Flowchart Analysis of the Transfer of Sovereignty and the Road to Self-Autonomy


Now let us turn to the chart for Taiwan. 

On this chart, we begin with the end of World War II. There is the official signing of the surrender of the Japanese military forces on the USS Missouri, and then the surrender of the Japanese military forces in Taiwan on October 25, 1945. 

There is also a ten-step progression. However, here we see different results. Some of the steps have been completed, but others have not. Doing a calculation on the date of April 28, 2003, for the first eight variables of the checking function, these are evaluated these as seven "Yeses" and one "No." The ninth variable then receives a "No," (or an "X"). The "Stability Index" is calculated based on the timeline in the ten-step progression. 

The Conclusion as of April 28, 2003, is given at the bottom.   (This is the same as for April 28, 2017.)

It is important to note that the situation of Cuba after the Spanish American War, and the situation of Taiwan after the end of World War II have many striking parallels. Most strikingly perhaps, is that both began with cession by conquest, which was later finalized with cession by treaty. More importantly, both Cuba and Taiwan were "limbo cessions". In other words, although they were ceded, they were not given to any particular country. 

However, in both cases the United States Military Government (USMG) was the principal occupying power.


The terminology of "limbo cession" may be defined as follows: 

Limbo Cession -- any area surrendered by treaty, where the "receiving state or country" (supreme authority; administrative authority) of the transfer of legal ownership (sovereignty) is not specifically stated or specified. The Treaty of Paris, in 1898, stipulated that "Spain relinquishes all claim of sovereignty over and title to Cuba," and is the textbook example of a limbo cession. Article 2(b) of the San Francisco Peace Treaty, in 1952, stipulated that "Japan renounces all right, title and claim to Formosa and the Pescadores," and is clearly a limbo cession. The US Supreme Court has ruled that where the United States is the principal occupational authority, the sovereignty of a limbo cession is held in trust by the USMG as interim status. 

Related to this is the term "island citizens". This may be defined as follows: 

Island Citizens -- Insular law nationality of peace treaty cessions coming under customary law and US Nationality Laws.
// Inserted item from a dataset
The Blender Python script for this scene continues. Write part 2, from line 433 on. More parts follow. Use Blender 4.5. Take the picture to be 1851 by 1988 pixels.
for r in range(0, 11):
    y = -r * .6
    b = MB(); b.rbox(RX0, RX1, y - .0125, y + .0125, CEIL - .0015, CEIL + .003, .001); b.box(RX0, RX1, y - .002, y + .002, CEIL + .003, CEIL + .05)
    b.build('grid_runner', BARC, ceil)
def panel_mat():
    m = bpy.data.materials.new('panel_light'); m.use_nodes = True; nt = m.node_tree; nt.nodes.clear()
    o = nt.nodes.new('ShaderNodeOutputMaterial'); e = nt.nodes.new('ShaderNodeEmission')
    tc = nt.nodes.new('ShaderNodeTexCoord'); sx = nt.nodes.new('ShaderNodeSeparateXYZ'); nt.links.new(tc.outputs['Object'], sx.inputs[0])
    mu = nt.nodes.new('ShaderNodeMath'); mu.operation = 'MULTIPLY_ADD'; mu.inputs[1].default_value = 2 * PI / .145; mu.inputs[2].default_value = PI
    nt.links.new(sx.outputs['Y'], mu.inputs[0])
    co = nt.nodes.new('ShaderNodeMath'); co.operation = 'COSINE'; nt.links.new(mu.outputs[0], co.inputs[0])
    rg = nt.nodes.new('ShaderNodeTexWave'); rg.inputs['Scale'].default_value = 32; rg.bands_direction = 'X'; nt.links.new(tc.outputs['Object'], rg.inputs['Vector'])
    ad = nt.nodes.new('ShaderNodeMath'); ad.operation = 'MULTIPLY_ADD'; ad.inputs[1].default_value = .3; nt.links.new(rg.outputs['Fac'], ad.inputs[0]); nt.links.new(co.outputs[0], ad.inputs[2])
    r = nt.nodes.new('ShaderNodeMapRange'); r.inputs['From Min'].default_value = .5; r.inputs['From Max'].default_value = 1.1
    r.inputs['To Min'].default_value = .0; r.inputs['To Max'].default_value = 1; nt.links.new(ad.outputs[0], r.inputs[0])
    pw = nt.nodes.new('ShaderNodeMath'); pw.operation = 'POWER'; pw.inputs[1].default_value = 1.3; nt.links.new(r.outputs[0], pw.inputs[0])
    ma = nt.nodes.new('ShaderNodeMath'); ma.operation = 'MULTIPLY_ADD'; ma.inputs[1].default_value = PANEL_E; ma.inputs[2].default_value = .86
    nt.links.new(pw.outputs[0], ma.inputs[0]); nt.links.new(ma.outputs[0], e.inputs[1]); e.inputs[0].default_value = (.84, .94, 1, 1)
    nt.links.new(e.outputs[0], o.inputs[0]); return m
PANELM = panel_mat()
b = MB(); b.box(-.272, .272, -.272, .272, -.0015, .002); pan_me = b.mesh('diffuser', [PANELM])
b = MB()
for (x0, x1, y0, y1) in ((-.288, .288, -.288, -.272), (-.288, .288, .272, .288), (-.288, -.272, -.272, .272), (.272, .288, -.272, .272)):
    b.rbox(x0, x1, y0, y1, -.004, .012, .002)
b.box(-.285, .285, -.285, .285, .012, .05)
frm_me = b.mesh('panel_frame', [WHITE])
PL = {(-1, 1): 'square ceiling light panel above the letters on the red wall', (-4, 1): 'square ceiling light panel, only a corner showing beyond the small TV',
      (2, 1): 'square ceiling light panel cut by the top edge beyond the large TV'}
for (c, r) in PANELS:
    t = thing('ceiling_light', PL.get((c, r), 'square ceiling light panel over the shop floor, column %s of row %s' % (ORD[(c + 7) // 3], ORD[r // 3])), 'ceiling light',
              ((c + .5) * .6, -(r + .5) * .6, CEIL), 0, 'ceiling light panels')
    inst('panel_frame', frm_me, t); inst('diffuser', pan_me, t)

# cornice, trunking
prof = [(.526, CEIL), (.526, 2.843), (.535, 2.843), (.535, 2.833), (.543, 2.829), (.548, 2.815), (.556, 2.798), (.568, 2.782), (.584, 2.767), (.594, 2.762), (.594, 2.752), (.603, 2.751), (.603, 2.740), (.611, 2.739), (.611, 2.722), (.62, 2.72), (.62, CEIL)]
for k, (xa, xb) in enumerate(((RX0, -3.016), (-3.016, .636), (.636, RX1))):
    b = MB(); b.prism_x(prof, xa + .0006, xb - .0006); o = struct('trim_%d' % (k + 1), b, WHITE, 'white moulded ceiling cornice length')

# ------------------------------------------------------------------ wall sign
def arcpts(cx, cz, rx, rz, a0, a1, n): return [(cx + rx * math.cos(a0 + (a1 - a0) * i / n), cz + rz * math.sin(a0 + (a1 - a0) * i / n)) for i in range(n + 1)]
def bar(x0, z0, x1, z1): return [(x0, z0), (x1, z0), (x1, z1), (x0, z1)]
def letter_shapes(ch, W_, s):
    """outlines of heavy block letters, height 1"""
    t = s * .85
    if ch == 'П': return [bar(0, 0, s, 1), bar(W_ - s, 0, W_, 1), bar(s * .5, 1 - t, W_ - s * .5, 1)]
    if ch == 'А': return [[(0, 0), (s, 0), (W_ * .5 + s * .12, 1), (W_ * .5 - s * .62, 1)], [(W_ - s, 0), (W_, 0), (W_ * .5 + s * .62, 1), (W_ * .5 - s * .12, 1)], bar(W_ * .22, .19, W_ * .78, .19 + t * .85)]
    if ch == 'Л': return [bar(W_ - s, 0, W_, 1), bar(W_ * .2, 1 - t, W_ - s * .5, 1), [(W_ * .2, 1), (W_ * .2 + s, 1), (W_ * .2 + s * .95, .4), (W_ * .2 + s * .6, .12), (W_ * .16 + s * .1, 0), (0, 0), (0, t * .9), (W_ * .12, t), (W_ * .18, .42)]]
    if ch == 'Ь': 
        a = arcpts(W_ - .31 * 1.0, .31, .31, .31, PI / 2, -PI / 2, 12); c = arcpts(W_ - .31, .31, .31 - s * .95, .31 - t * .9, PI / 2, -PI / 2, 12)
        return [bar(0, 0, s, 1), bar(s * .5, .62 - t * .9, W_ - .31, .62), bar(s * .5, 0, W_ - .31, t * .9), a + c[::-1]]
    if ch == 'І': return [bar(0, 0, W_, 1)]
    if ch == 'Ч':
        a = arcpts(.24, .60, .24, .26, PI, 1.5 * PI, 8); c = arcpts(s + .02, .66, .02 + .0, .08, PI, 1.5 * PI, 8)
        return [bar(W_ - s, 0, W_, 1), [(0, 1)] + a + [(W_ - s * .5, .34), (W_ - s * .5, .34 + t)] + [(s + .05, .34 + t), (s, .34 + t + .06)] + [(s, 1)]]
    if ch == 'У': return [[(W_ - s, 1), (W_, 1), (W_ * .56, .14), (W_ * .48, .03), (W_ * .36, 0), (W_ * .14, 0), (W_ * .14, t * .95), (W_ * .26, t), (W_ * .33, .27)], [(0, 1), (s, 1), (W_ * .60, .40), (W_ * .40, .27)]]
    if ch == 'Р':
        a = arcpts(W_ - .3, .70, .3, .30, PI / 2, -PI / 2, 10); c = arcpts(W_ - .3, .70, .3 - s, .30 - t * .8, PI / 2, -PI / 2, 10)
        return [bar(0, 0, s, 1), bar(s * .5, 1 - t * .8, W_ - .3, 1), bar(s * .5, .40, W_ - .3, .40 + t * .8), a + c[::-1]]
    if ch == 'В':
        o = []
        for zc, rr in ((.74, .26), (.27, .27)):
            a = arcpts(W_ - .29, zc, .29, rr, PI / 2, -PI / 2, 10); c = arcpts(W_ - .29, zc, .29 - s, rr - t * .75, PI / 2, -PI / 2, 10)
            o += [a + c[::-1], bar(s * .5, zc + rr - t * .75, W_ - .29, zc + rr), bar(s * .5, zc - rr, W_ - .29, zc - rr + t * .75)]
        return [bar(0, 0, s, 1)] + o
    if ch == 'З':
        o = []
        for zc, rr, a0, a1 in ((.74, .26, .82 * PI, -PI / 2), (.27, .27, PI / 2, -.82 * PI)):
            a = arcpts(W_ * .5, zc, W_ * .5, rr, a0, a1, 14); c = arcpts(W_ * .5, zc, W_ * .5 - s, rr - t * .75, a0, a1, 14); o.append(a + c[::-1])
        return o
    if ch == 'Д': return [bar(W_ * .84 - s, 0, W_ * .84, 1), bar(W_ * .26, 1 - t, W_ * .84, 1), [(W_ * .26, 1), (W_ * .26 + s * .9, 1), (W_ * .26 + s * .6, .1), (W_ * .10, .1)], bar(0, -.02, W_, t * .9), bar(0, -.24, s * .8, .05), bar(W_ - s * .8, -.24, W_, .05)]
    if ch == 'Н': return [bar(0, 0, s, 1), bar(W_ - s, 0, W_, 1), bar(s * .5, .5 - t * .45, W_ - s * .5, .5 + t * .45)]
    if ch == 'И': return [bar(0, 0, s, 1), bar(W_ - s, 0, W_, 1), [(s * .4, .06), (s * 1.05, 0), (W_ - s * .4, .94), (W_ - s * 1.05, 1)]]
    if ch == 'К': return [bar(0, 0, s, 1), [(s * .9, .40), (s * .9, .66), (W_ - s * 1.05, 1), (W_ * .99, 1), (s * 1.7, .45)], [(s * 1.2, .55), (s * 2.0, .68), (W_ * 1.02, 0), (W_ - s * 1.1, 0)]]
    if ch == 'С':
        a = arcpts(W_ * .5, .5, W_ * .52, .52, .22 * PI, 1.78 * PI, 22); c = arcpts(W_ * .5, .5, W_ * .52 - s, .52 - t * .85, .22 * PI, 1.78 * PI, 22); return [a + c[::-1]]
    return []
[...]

It is not a "citizen of the Union" like a US citizen of the 50 states, but it is distinguished as "non-voting citizenship" or an insular citizenship of any US territory or self-governing dominion. 
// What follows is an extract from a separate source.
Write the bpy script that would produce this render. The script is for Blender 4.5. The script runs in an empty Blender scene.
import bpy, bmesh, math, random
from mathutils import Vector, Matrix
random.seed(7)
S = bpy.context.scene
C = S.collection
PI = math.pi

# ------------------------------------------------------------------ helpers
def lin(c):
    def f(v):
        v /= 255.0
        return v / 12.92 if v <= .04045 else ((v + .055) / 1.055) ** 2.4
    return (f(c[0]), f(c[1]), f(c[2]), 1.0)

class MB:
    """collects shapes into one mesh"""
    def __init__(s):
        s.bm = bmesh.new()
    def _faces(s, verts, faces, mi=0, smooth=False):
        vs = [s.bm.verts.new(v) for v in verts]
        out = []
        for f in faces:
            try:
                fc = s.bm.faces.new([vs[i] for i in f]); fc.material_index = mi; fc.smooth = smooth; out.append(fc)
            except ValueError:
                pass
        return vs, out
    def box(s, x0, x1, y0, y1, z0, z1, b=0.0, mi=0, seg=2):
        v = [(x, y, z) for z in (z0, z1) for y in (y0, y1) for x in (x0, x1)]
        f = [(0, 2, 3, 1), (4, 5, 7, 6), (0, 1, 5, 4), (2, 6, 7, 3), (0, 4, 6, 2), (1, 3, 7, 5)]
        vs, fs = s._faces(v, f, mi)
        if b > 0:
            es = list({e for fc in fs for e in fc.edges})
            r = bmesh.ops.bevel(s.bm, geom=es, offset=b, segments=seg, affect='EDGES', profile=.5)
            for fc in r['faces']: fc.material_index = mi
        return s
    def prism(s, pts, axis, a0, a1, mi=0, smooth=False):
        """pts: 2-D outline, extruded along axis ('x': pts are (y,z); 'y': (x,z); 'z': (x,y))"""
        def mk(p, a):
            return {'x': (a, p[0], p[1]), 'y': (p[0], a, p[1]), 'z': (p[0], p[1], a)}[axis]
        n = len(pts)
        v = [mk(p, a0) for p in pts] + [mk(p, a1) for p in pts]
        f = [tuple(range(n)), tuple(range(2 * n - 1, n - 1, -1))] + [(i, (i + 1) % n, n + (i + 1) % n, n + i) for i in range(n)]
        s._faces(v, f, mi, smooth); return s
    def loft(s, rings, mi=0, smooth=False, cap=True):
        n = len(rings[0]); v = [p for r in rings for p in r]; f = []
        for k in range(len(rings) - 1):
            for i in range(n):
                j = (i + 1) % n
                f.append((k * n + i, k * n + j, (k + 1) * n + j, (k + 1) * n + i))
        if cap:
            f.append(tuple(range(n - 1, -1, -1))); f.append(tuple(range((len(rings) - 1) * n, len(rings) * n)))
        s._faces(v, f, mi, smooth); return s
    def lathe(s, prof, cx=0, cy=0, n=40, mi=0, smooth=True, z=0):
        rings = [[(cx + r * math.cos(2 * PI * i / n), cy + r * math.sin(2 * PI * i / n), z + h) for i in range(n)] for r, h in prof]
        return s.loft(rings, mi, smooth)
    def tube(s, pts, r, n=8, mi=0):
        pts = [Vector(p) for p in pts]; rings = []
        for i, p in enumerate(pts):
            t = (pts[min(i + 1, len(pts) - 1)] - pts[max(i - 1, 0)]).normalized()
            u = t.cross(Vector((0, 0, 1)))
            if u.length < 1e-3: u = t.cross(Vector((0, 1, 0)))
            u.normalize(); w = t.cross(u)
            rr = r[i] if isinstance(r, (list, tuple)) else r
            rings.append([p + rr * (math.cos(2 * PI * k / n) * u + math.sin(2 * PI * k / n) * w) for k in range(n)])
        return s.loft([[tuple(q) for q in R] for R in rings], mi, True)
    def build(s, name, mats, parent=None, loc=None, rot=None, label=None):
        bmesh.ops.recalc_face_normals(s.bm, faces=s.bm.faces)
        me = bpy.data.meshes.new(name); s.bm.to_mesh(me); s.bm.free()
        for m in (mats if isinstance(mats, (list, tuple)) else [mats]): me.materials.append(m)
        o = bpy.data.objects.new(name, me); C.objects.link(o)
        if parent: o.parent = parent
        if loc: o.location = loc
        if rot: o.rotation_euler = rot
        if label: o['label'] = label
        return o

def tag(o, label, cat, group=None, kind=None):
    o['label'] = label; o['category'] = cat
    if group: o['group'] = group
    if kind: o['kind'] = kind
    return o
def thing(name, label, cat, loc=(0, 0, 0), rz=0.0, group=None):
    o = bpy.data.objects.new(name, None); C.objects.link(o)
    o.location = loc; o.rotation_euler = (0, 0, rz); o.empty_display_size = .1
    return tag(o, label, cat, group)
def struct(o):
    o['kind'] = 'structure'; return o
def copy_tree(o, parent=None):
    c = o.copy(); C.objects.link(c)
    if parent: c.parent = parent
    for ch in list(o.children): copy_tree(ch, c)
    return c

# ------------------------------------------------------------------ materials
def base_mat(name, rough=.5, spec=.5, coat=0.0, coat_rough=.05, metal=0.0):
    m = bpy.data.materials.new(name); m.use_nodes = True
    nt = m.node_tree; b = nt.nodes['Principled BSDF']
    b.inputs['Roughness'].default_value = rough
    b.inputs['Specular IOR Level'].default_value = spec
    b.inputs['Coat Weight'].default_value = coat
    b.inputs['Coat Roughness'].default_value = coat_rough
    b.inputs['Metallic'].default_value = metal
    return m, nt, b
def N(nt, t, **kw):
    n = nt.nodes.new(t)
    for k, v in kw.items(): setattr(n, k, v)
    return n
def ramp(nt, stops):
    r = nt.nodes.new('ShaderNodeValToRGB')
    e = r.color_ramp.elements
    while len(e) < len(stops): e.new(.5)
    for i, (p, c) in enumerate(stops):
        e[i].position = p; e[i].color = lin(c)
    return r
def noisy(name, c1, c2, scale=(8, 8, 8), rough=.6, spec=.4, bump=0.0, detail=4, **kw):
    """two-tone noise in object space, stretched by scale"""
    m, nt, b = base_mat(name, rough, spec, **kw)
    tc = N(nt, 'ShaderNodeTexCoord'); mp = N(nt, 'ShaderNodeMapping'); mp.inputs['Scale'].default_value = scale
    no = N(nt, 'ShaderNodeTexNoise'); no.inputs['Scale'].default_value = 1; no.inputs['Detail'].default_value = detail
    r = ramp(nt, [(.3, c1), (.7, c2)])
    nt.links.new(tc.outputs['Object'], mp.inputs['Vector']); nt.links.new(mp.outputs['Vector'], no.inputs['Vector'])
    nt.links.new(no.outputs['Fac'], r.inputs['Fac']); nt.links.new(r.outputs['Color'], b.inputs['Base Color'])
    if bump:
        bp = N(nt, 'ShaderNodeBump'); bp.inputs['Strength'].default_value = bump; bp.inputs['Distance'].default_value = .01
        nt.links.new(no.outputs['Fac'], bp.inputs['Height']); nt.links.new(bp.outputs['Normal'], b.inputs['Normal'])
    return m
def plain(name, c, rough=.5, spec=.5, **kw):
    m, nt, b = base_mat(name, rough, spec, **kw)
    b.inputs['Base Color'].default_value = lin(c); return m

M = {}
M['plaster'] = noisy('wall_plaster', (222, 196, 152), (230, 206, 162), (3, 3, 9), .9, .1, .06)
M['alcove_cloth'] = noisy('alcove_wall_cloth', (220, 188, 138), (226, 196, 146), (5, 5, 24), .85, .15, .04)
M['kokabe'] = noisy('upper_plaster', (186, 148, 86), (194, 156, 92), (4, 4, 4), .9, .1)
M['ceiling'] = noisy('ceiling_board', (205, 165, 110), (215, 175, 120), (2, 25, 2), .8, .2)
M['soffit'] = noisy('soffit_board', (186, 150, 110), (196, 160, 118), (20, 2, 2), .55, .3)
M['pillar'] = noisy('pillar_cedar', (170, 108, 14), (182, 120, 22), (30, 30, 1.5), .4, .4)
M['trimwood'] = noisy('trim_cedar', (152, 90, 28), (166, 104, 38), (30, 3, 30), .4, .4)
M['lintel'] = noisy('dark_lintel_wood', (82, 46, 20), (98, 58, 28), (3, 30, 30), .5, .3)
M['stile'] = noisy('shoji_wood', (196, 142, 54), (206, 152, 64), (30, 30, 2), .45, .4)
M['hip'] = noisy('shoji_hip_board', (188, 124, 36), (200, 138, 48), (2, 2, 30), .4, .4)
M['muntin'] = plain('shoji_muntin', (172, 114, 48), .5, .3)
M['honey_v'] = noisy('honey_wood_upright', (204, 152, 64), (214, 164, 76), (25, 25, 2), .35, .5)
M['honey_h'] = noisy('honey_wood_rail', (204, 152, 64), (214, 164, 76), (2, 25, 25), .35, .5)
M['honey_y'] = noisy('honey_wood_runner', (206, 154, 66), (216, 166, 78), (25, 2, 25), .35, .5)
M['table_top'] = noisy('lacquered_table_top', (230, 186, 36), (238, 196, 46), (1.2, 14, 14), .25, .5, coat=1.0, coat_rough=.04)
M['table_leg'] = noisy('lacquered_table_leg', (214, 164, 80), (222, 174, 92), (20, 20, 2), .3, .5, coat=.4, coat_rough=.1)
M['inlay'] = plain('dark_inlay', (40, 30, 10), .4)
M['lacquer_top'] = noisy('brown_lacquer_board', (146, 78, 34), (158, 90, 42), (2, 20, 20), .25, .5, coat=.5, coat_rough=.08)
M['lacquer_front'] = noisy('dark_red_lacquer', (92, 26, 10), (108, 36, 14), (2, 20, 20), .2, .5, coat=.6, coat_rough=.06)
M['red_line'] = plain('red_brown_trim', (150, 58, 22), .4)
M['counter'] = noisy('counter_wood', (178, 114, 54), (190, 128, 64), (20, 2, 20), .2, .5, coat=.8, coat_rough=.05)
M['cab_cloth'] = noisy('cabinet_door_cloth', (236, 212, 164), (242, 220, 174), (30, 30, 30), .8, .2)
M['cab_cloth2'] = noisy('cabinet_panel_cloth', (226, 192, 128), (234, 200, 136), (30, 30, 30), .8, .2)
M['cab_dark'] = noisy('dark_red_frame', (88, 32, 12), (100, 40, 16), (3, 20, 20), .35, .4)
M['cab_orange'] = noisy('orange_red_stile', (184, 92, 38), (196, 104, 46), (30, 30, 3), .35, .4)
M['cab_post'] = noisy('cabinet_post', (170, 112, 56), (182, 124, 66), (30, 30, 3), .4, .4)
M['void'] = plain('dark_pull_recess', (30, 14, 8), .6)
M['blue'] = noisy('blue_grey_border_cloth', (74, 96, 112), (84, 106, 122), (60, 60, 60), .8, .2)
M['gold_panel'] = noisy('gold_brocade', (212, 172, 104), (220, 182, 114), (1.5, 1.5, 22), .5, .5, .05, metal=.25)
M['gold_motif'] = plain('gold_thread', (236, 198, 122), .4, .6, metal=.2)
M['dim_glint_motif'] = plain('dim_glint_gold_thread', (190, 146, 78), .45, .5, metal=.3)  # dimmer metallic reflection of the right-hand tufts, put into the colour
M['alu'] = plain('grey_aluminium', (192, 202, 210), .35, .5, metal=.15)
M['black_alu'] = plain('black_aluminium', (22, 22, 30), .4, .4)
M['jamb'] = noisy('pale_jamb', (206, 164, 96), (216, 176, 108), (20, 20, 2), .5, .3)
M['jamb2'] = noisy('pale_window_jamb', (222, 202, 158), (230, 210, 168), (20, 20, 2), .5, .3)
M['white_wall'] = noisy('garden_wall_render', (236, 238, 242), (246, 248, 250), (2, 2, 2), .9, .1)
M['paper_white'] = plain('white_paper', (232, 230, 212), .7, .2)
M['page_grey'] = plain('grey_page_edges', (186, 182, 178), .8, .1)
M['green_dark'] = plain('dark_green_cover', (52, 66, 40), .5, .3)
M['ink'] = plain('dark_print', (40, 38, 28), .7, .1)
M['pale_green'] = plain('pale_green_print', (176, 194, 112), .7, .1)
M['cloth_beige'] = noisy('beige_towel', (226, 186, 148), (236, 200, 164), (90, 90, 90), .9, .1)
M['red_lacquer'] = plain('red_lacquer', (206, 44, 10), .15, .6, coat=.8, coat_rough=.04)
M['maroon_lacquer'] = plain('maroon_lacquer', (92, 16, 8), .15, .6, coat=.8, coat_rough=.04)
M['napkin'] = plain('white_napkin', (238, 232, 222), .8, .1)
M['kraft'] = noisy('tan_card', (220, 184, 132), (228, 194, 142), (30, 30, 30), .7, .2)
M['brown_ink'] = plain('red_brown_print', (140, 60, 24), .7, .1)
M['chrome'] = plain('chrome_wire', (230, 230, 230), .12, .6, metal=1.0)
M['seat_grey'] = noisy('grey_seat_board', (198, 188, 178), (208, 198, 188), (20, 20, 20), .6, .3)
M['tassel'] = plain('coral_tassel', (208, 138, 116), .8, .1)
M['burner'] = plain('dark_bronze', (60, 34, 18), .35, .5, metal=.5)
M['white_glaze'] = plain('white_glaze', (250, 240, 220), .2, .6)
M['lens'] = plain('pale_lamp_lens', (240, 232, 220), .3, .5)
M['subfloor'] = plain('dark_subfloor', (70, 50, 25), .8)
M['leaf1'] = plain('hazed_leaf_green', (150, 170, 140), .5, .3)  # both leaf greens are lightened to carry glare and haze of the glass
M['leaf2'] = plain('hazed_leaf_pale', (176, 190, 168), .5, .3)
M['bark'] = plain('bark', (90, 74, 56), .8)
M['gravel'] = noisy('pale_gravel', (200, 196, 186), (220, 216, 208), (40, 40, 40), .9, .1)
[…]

Two further terms are customary law and organic law. 

Customary Law -- Unwritten rules generally accepted as binding by a community as a result of long use. Hence, customary law includes the international public law of treaties and the "unwritten" law of the San Francisco Peace Treaty and the Laws of War; it is binding unless modified by legislation or other proper legal authority. All legal systems recognize custom as a source of law, although the authority ascribed to it and the extent to which it is recognized in legislative measures and case law varies. 

Organic Law -- Constitution (or Charter) which organizes the juridical person called a state or country; similar to Articles of Incorporation for a corporation to become a legal person or juridical person; the body of laws (as in a Constitution or Charter) that form the original foundation of a government; or one of the laws that make up such a body of laws.


The act of  "cession by conquest" creates a temporary situation . What needs to be carefully examined is the finalization as "cession by treaty"  Of course, under a normal "cession by treaty" arrangement, the party which is receiving the cession will be fully specified, and the sovereignty of the area will be fully transferred to the "new owners." 

Taiwan was a limbo cession.   Over the past fifty years, few if any analysts or scholars have been able to fully understand the implications of this formulation.